Park Chan-wook’s new movie has invoked comparisons to Alfred Hitchcock and Wong Kar-Wai. But the film that Decision to Leave resembles the most is the one directed by Park Chan-wook.
Unpredictable outcomes, askew humour, a heavily stylised approach that includes a vivid colour palette, gasp-worthy cinematography, frontal framing that puts characters squarely in the middle of the frame and abrupt editing transitions – Decision to Leave has all of Park’s signature flourishes, but with one crucial difference.
Chasteness thumps at the heart of Park’s Cannes-feted amour fou, which is out on MUBI. The graphic violence and aestheticised sex that are trademarks of the South Korean director’s films – the Vengeance trilogy that includes Oldboy, The Handmaiden – have been jettisoned for a romance that harks back to classic noir cinema with a dash of screwball comedy.

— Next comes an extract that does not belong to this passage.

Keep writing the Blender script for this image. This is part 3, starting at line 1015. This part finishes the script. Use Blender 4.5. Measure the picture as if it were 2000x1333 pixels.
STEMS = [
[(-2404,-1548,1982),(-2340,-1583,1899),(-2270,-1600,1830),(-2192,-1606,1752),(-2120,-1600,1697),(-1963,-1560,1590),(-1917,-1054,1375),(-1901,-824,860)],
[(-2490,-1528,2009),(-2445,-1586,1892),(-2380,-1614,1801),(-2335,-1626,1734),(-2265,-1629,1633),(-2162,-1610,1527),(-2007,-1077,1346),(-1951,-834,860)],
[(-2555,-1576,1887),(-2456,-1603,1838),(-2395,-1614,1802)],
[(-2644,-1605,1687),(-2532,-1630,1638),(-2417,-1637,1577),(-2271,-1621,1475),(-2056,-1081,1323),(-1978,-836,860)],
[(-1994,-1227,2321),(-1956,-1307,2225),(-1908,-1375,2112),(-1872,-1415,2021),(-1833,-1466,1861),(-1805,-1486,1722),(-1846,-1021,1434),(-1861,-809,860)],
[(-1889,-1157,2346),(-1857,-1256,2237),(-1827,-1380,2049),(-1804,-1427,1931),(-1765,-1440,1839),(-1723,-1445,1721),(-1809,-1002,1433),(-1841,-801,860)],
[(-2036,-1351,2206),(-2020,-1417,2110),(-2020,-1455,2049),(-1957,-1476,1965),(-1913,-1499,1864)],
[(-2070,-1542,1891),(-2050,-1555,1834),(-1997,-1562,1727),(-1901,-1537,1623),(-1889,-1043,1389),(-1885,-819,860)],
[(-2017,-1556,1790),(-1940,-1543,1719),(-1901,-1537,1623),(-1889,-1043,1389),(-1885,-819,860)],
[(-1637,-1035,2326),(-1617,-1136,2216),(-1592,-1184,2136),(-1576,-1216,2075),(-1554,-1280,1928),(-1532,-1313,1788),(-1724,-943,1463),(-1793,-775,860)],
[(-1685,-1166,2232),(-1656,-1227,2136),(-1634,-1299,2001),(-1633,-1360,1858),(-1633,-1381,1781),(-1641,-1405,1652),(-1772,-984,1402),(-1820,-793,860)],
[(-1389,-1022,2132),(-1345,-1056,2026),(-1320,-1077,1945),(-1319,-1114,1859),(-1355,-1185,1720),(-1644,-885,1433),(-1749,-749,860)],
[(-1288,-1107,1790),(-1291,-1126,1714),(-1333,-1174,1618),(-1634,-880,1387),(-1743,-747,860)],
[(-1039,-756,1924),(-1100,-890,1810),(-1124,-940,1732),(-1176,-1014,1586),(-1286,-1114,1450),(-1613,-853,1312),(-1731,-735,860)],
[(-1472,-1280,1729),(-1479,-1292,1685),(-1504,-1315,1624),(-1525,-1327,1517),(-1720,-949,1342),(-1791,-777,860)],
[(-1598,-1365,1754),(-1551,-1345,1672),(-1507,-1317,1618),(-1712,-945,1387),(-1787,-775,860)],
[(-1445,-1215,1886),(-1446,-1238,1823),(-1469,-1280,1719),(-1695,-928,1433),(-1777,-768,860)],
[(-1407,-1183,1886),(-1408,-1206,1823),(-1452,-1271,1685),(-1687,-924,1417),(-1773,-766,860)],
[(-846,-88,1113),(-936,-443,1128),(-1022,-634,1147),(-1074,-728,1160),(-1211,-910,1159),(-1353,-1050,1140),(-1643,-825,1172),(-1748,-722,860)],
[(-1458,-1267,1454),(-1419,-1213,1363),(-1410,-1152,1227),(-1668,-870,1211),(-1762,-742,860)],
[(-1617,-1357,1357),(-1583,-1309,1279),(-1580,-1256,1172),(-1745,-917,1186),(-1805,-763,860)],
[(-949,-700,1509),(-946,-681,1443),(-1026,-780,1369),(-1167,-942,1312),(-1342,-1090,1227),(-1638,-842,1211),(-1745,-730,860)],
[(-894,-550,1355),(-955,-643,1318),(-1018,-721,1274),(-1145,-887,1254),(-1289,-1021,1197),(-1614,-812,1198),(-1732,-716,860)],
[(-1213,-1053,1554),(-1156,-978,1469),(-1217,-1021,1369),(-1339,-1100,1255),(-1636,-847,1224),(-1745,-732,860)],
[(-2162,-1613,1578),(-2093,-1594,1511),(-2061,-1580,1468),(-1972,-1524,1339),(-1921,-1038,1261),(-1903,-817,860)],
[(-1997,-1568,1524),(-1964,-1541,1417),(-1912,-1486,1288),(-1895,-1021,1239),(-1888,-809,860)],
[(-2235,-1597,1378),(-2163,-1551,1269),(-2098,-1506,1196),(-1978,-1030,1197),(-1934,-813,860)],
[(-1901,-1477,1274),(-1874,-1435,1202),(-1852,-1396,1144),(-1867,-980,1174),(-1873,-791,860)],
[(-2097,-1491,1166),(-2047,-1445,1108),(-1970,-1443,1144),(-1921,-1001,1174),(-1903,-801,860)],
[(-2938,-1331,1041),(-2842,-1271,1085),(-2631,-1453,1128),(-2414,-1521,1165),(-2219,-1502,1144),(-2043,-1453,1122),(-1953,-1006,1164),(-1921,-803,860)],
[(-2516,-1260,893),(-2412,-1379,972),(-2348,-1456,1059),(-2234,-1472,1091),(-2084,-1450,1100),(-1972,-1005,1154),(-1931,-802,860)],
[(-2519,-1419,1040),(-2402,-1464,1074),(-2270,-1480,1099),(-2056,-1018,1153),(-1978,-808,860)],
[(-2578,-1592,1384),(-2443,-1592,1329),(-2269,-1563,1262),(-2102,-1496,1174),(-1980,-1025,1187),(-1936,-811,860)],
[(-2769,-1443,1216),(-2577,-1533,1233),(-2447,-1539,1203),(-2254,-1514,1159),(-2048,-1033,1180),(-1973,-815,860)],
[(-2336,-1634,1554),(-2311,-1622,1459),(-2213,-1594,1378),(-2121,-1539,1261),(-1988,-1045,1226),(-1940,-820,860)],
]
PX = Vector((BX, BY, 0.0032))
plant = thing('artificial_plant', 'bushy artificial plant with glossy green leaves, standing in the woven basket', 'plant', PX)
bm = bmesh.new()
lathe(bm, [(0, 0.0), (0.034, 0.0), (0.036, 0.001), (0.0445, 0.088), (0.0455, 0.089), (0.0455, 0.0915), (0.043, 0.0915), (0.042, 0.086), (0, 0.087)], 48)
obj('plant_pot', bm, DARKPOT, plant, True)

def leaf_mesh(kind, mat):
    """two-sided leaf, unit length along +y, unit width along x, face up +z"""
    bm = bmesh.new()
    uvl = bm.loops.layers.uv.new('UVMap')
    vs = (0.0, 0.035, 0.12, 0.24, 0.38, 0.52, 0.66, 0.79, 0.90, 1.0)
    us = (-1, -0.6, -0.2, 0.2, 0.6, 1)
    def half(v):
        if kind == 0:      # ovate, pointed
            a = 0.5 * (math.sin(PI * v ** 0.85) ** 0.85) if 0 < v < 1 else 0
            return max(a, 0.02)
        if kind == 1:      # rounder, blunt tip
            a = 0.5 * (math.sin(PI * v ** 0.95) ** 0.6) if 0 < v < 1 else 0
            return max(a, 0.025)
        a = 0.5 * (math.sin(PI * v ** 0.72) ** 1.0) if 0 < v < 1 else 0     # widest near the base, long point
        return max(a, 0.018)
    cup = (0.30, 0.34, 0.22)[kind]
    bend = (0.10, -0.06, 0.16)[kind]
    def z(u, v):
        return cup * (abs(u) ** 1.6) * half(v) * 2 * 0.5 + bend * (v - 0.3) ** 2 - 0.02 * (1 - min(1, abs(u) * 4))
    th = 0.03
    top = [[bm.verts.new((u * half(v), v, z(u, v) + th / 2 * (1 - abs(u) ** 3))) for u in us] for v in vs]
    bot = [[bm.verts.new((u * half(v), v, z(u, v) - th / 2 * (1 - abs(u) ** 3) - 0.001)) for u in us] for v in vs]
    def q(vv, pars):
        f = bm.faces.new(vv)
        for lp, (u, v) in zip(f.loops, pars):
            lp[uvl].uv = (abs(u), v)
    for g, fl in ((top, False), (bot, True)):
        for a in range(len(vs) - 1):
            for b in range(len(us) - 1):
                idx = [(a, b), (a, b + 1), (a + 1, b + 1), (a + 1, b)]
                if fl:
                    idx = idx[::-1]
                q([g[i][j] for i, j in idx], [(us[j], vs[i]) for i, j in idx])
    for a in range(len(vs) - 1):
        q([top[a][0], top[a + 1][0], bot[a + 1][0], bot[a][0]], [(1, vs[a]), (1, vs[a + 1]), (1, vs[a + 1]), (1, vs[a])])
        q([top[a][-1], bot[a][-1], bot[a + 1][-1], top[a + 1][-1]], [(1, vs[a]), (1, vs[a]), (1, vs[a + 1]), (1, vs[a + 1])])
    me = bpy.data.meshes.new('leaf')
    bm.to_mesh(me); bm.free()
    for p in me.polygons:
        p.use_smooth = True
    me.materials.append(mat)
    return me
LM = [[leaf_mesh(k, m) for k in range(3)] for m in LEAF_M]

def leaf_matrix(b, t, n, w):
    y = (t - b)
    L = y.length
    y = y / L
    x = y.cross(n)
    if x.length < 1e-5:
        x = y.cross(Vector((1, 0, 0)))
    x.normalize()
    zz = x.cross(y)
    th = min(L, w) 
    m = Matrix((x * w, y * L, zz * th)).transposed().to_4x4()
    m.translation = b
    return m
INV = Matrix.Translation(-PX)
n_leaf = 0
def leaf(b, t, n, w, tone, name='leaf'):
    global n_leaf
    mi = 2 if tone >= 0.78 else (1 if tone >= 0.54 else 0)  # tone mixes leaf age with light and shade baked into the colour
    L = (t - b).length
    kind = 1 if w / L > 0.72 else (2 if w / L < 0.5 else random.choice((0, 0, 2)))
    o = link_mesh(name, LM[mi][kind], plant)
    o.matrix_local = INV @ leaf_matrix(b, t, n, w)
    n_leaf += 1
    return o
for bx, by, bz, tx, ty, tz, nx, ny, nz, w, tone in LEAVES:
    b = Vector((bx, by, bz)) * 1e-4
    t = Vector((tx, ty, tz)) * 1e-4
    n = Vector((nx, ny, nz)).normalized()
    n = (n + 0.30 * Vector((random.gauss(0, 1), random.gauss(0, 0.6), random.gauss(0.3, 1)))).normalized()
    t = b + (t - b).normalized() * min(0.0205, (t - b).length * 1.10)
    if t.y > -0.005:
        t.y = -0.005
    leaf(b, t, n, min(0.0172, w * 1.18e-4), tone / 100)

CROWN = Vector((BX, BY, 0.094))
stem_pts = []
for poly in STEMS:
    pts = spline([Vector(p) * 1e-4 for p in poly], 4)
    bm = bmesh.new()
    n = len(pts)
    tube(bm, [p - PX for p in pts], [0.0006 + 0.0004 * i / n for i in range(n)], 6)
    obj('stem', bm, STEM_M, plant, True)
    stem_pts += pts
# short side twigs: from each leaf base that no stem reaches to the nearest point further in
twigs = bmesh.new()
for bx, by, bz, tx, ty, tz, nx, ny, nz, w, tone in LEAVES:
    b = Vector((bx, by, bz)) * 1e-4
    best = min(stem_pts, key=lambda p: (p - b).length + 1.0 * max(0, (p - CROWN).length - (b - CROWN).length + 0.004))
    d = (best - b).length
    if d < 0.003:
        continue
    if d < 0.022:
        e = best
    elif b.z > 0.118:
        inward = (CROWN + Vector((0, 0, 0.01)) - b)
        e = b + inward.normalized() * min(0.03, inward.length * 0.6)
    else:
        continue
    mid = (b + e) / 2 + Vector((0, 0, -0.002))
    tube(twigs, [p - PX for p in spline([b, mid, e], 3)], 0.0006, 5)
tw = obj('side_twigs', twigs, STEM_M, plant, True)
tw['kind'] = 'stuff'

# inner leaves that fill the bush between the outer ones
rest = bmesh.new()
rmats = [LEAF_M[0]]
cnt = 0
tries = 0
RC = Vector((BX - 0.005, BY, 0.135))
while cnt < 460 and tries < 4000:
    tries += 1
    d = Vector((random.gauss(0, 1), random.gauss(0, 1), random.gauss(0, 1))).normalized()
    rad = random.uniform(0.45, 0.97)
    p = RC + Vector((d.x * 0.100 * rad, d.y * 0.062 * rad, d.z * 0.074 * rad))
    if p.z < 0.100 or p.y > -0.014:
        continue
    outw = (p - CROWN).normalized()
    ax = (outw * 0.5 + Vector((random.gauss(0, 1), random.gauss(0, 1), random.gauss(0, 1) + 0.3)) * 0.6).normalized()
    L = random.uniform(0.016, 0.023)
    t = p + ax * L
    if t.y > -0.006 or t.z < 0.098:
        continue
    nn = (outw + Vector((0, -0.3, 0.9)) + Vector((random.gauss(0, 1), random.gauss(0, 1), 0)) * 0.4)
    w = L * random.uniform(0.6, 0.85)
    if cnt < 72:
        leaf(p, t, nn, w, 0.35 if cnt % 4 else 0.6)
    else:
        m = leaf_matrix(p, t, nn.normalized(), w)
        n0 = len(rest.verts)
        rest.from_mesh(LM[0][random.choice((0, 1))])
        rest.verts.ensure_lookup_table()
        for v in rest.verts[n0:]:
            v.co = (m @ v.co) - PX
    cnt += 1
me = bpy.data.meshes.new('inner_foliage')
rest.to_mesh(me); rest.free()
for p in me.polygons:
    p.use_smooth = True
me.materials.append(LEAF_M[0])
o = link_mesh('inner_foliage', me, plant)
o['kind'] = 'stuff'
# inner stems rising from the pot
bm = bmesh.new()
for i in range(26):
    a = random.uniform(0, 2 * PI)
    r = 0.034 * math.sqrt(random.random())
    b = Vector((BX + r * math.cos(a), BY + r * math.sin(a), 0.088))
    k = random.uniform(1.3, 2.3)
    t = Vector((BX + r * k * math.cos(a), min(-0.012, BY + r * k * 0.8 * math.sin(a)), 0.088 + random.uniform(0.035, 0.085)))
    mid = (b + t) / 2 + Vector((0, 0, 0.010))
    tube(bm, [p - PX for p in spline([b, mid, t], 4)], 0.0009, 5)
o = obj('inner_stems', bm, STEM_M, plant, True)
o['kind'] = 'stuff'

Among the film’s winking jokes is the casting of Tang Wei, known for her soul-baring explicitness in Ang Lee’s Lust, Caution (2007), as a buttoned-up femme fatale.
The screenplay, by Park and Jeong Seo-kyeong, is about both seeing and feeling. Ineffable emotions develop between a detective who yearns for a satisfactory shut-eye and the woman who makes every one of his senses come alive. Hae-Jun (Park Hae-il) is the insomniac detective beloved in pulp fiction. Married for 16 years to nuclear reactor employee Jung-an (Lee Jung-hyun), Hae-Jun falls at first glance for Seo-rae (Tang Wei), whose husband has fallen off a mountain to his death.

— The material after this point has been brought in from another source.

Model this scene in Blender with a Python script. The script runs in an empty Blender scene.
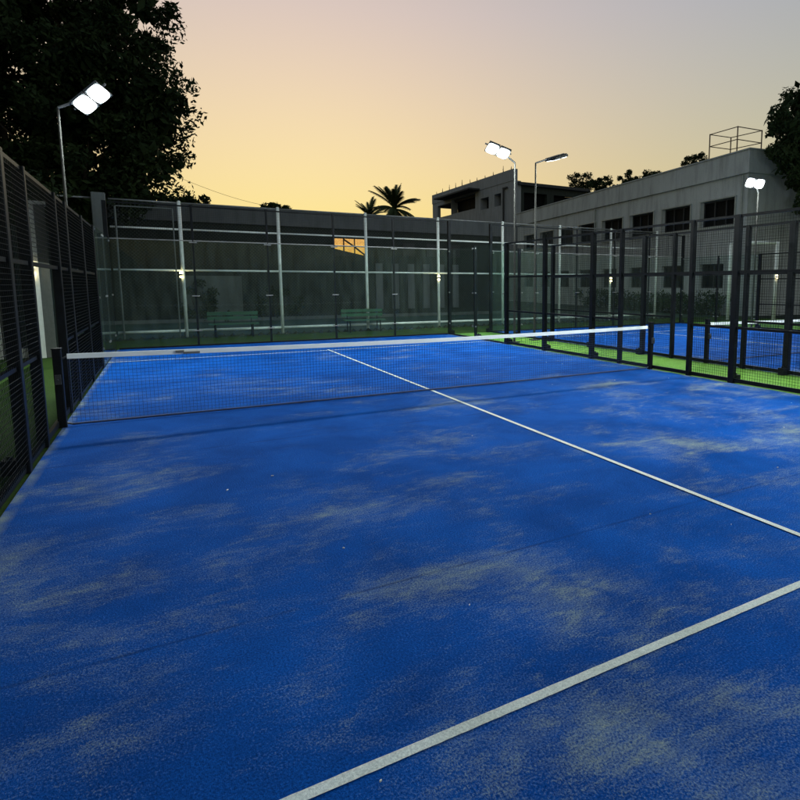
import bpy, math, random
from mathutils import Vector, Matrix
import numpy as np

R = math.radians
random.seed(7)
rng = np.random.default_rng(11)
scene = bpy.context.scene
COL = scene.collection

# ------------------------------------------------------------------ helpers
def tag(o, label=None, cat=None, group=None, kind=None):
    if label: o['label'] = label
    if cat: o['category'] = cat
    if group: o['group'] = group
    if kind: o['kind'] = kind
    return o

def empty(name, loc, rz=0.0):
    o = bpy.data.objects.new(name, None)
    COL.objects.link(o)
    o.location = loc
    o.rotation_euler = (0, 0, rz)
    o.empty_display_size = 0.3
    return o

def kids(o):
    return [c for c in bpy.data.objects if c.parent == o]

def copy_tree(o, parent=None):
    ks = kids(o)
    c = o.copy()
    COL.objects.link(c)
    if parent is not None:
        c.parent = parent
    for k in ks:
        copy_tree(k, c)
    return c

class MB:
    """collects boxes, bars and polygons; build() links them as one mesh object"""
    def __init__(self):
        self.v = []; self.f = []
    def poly(self, pts):
        n = len(self.v)
        self.v += [tuple(p) for p in pts]
        self.f.append(tuple(range(n, n + len(pts))))
    def hexa(self, c8):
        n = len(self.v)
        self.v += [tuple(p) for p in c8]
        for q in ((0,3,2,1),(4,5,6,7),(0,1,5,4),(1,2,6,5),(2,3,7,6),(3,0,4,7)):
            self.f.append(tuple(n + i for i in q))
    def box(self, x0, x1, y0, y1, z0, z1):
        self.hexa([(x0,y0,z0),(x1,y0,z0),(x1,y1,z0),(x0,y1,z0),
                   (x0,y0,z1),(x1,y0,z1),(x1,y1,z1),(x0,y1,z1)])
    def cbox(self, x0, x1, y0, y1, z0, z1, c=0.006):
        """upright box with chamfered vertical edges"""
        pts = [(x0+c,y0),(x1-c,y0),(x1,y0+c),(x1,y1-c),(x1-c,y1),(x0+c,y1),(x0,y1-c),(x0,y0+c)]
        n = len(self.v)
        self.v += [(a,b,z0) for a,b in pts] + [(a,b,z1) for a,b in pts]
        m = 8
        self.f.append(tuple(n+i for i in reversed(range(m))))
        self.f.append(tuple(n+m+i for i in range(m)))
        for i in range(m):
            j = (i+1) % m
            self.f.append((n+i, n+j, n+m+j, n+m+i))
    def obox(self, c, ax, ay, az, hx, hy, hz):
        """box with its own axes"""
        c = Vector(c)
        P = []
        for sz in (-1,1):
            for sx, sy in ((-1,-1),(1,-1),(1,1),(-1,1)):
                P.append(c + ax*hx*sx + ay*hy*sy + az*hz*sz)
        self.hexa(P)
    def bar(self, p0, p1, r0, r1=None, n=8, caps=True):
        p0 = Vector(p0); p1 = Vector(p1)
        if r1 is None: r1 = r0
        d = (p1 - p0)
        if d.length < 1e-6: return
        d.normalize()
        a = d.orthogonal().normalized(); b = d.cross(a)
        k = len(self.v)
        for p, r in ((p0, r0), (p1, r1)):
            for i in range(n):
                t = 2*math.pi*(i+.5)/n
                self.v.append(tuple(p + a*r*math.cos(t) + b*r*math.sin(t)))
        for i in range(n):
            j = (i+1) % n
            self.f.append((k+i, k+j, k+n+j, k+n+i))
        if caps:
            self.f.append(tuple(k+i for i in reversed(range(n))))
            self.f.append(tuple(k+n+i for i in range(n)))
    def path(self, pts, r, n=8):
        for a, b in zip(pts[:-1], pts[1:]):
            self.bar(a, b, r, r, n)
    def build(self, name, mat, parent=None, origin=(0,0,0), smooth=False):
        me = bpy.data.meshes.new(name)
        ox, oy, oz = origin
        me.from_pydata([(x-ox, y-oy, z-oz) for x, y, z in self.v], [], self.f)
        me.update()
        if smooth:
            for p in me.polygons: p.use_smooth = True
        me.materials.append(mat)
        o = bpy.data.objects.new(name, me)
        COL.objects.link(o)
        if parent is not None: o.parent = parent
        return o

# ------------------------------------------------------------------ materials
def new_mat(name):
    m = bpy.data.materials.new(name)
    m.use_nodes = True
    nt = m.node_tree
    for n in list(nt.nodes):
        if n.type != 'OUTPUT_MATERIAL': nt.nodes.remove(n)
    out = nt.nodes[0]
    b = nt.nodes.new('ShaderNodeBsdfPrincipled')
    nt.links.new(b.outputs[0], out.inputs[0])
    return m, nt, b, out

def N(nt, typ, **kw):
    n = nt.nodes.new(typ)
    for k, v in kw.items():
        if hasattr(n, k): setattr(n, k, v)
    return n

def noise(nt, vec, scale, detail=3, rough=.55, dist=0.0):
    n = nt.nodes.new('ShaderNodeTexNoise')
    n.inputs['Scale'].default_value = scale
    n.inputs['Detail'].default_value = detail
    n.inputs['Roughness'].default_value = rough
    n.inputs['Distortion'].default_value = dist
    if vec is not None: nt.links.new(vec, n.inputs['Vector'])
    return n.outputs['Fac']

def ramp(nt, fac, p0, p1, c0=(0,0,0,1), c1=(1,1,1,1)):
    n = nt.nodes.new('ShaderNodeValToRGB')
    n.color_ramp.elements[0].position = p0; n.color_ramp.elements[0].color = c0
    n.color_ramp.elements[1].position = p1; n.color_ramp.elements[1].color = c1
    nt.links.new(fac, n.inputs[0])
    return n.outputs[0]

def mixc(nt, fac, a, b, mode='MIX'):
    n = nt.nodes.new('ShaderNodeMix'); n.data_type = 'RGBA'; n.blend_type = mode
    for i, s in ((0, fac), (6, a), (7, b)):
        if hasattr(s, 'links'): nt.links.new(s, n.inputs[i])
        elif i == 0: n.inputs[0].default_value = s
        else: n.inputs[i].default_value = (*s, 1) if len(s) == 3 else s
    return n.outputs[2]

def math_n(nt, op, a, b=None, clamp=False):
    n = nt.nodes.new('ShaderNodeMath'); n.operation = op; n.use_clamp = clamp
    for i, s in ((0, a), (1, b)):
        if s is None: continue
        if hasattr(s, 'links'): nt.links.new(s, n.inputs[i])
        else: n.inputs[i].default_value = s
    return n.outputs[0]

def maprange(nt, v, a, b, c, d):
    n = nt.nodes.new('ShaderNodeMapRange')
    n.inputs[1].default_value = a; n.inputs[2].default_value = b
    n.inputs[3].default_value = c; n.inputs[4].default_value = d
    nt.links.new(v, n.inputs[0])
    return n.outputs[0]

def mapping(nt, vec, scale=(1,1,1), rot=(0,0,0), loc=(0,0,0)):
    n = nt.nodes.new('ShaderNodeMapping')
    n.inputs['Scale'].default_value = scale
    n.inputs['Rotation'].default_value = rot
    n.inputs['Location'].default_value = loc
    nt.links.new(vec, n.inputs['Vector'])
    return n.outputs[0]

def bump(nt, b, h, strength=.3, dist=.01):
    n = nt.nodes.new('ShaderNodeBump')
    n.inputs['Strength'].default_value = strength
    n.inputs['Distance'].default_value = dist
    nt.links.new(h, n.inputs['Height'])
    nt.links.new(n.outputs[0], b.inputs['Normal'])

def coords(nt):
    return nt.nodes.new('ShaderNodeTexCoord').outputs['Object']

def simple(name, col, rough=.5, metal=0.0, var=.15, vscale=3.0, bscale=0, bstr=.2, spec=.5):
    m, nt, b, out = new_mat(name)
    c = coords(nt)
    f = noise(nt, c, vscale, 5, .6)
    dark = tuple(x*(1-var) for x in col); lite = tuple(min(1, x*(1+var)) for x in col)
    nt.links.new(mixc(nt, ramp(nt, f, .35, .65), dark, lite), b.inputs['Base Color'])
    b.inputs['Roughness'].default_value = rough
    b.inputs['Metallic'].default_value = metal
    b.inputs['Specular IOR Level'].default_value = spec
    if bscale:
        bump(nt, b, noise(nt, c, bscale, 4), bstr, .01)
    return m

def blue_turf(seed=(0,0,0)):
    m, nt, b, out = new_mat('blue_turf')
    c = coords(nt)
    sep = N(nt, 'ShaderNodeSeparateXYZ'); nt.links.new(c, sep.inputs[0])
    X, Y = sep.outputs[0], sep.outputs[1]
    fine = noise(nt, c, 95, 3, .75)
    fibre = noise(nt, mapping(nt, c, (1, .45, 1), (0,0,.4)), 210, 2, .8)
    mid = noise(nt, mapping(nt, c, (1,1,1), loc=(3,1,0)), 1.1, 6, .62, .4)
    # worn blue: slight tone drift between rolls and trodden lanes
    base = mixc(nt, ramp(nt, mid, .36, .66), (.0018,.047,.228), (.0036,.073,.335))
    grain = mixc(nt, ramp(nt, fine, .30, .72), (.38,.40,.45), (1.55,1.5,1.45))
    base = mixc(nt, 1.0, base, grain, 'MULTIPLY')
    # sand infill lying in streaky drifts
    w = mapping(nt, c, (.80, 1.10, 1), (0,0,R(24)), (seed[0],seed[1],0))
    big = noise(nt, w, .62, 5, .56, .7)
    w2 = mapping(nt, c, (.9, 1.6, 1), (0,0,R(-28)), (5+seed[0],2,0))
    str2 = noise(nt, w2, 1.3, 5, .6, .7)
    drift = math_n(nt, 'ADD', math_n(nt, 'MULTIPLY', big, .62), math_n(nt, 'MULTIPLY', str2, .38))
    near = maprange(nt, Y, 4.0, -7.5, -.035, .035)
    xr = maprange(nt, X, -2.0, 4.0, 0, .012)
    drift = math_n(nt, 'ADD', math_n(nt, 'ADD', drift, near), xr)
    grainy = math_n(nt, 'ADD', math_n(nt, 'MULTIPLY', math_n(nt, 'SUBTRACT', fine, .5), .46), math_n(nt, 'MULTIPLY', math_n(nt, 'SUBTRACT', fibre, .5), .34))
    clump = noise(nt, mapping(nt, c, (1, 2.2, 1), (0,0,R(12))), 9, 5, .7)
    grainy = math_n(nt, 'ADD', grainy, math_n(nt, 'MULTIPLY', math_n(nt, 'SUBTRACT', clump, .5), .20))
    sand = math_n(nt, 'MULTIPLY', ramp(nt, math_n(nt, 'ADD', drift, grainy), .545, .80), .56)
    spot = noise(nt, mapping(nt, c, (1.0, 1.5, 1), (0,0,R(38)), (2+seed[0],9,0)), 3.1, 6, .62, 1.1)
    scuff = noise(nt, mapping(nt, c, (.5, 4.5, 1), (0,0,R(-12)), (8,seed[1],0)), 4.0, 4, .6, .5)
    thick = math_n(nt, 'ADD', math_n(nt, 'ADD', math_n(nt, 'MULTIPLY', drift, .55), math_n(nt, 'MULTIPLY', spot, .34)), math_n(nt, 'MULTIPLY', scuff, .17))
    thick = ramp(nt, math_n(nt, 'ADD', thick, math_n(nt, 'MULTIPLY', grainy, .75)), .585, .80)
    sand = math_n(nt, 'ADD', math_n(nt, 'MULTIPLY', sand, .80), math_n(nt, 'MULTIPLY', thick, .44), True)
    # sand swept up against the fence foot
    edge = maprange(nt, math_n(nt, 'ABSOLUTE', X), 4.90, 4.97, 0, 1)
    edge = math_n(nt, 'MULTIPLY', edge, ramp(nt, noise(nt, c, 2.2, 5, .6), .40, .62))
    sand = math_n(nt, 'ADD', sand, math_n(nt, 'MULTIPLY', edge, .42), True)
    col = mixc(nt, sand, base, (.36,.40,.225))
    # roll joints across the court
    ab = None
    for y0 in (-5.72, -1.95, 2.05, 6.0):
        d = math_n(nt, 'ABSOLUTE', math_n(nt, 'SUBTRACT', Y, y0))
        s = maprange(nt, d, .004, .016, .55, 0)
        ab = s if ab is None else math_n(nt, 'MAXIMUM', ab, s)
    ab = math_n(nt, 'MULTIPLY', ab, ramp(nt, noise(nt, c, 3, 3), .35, .6))
    col = mixc(nt, ab, col, (.004,.018,.08))
    nt.links.new(col, b.inputs['Base Color'])
    b.inputs['Roughness'].default_value = .9
    b.inputs['Specular IOR Level'].default_value = .03
    bump(nt, b, math_n(nt, 'ADD', fine, math_n(nt, 'MULTIPLY', fibre, .6)), .55, .012)
    return m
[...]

Seo-rae, a Chinese woman married to a South Korean, has a solid alibi for what might be a murder. The fastidious Hae-Jun finds himself hopelessly attracted to a woman who might not be who she says she is. The surveillance involved in Hae-Jun’s detective work leads to a fetishistic-voyeuristic obsession that consumes both the hunter and the hunted.
Form is everything in a film with a wispy and eventually wobbly plot. Park’s sustained playfulness – which has transformed generic subjects into dazzling displays of cinematic bravura – reaches its limits as the romantic entanglement takes a new turn. The desexualised longing between grown-ups in the mood for more guts the film’s emotional core.
Yet, Decision to Leave invites us to stay on with mesmerising visuals and high-calibre performances. Despite a handful of characters, the movie is mainly a two-hander between two beguiling characters and two fabulous actors.
The chemistry between Tang Wei and Park Hae-il sustains the 139-minute film narrative through its plotting ups and downs. In Park Hae-il’s bleary eyes and Tang Wei’s inscrutable gaze lies an entire saga of unsanctioned desire and desperate penitence. Bound to each other by a crime but separated by duty and language, the lead actors movingly communicate the remorse that is a necessary accomplice of the poorly-timed romance.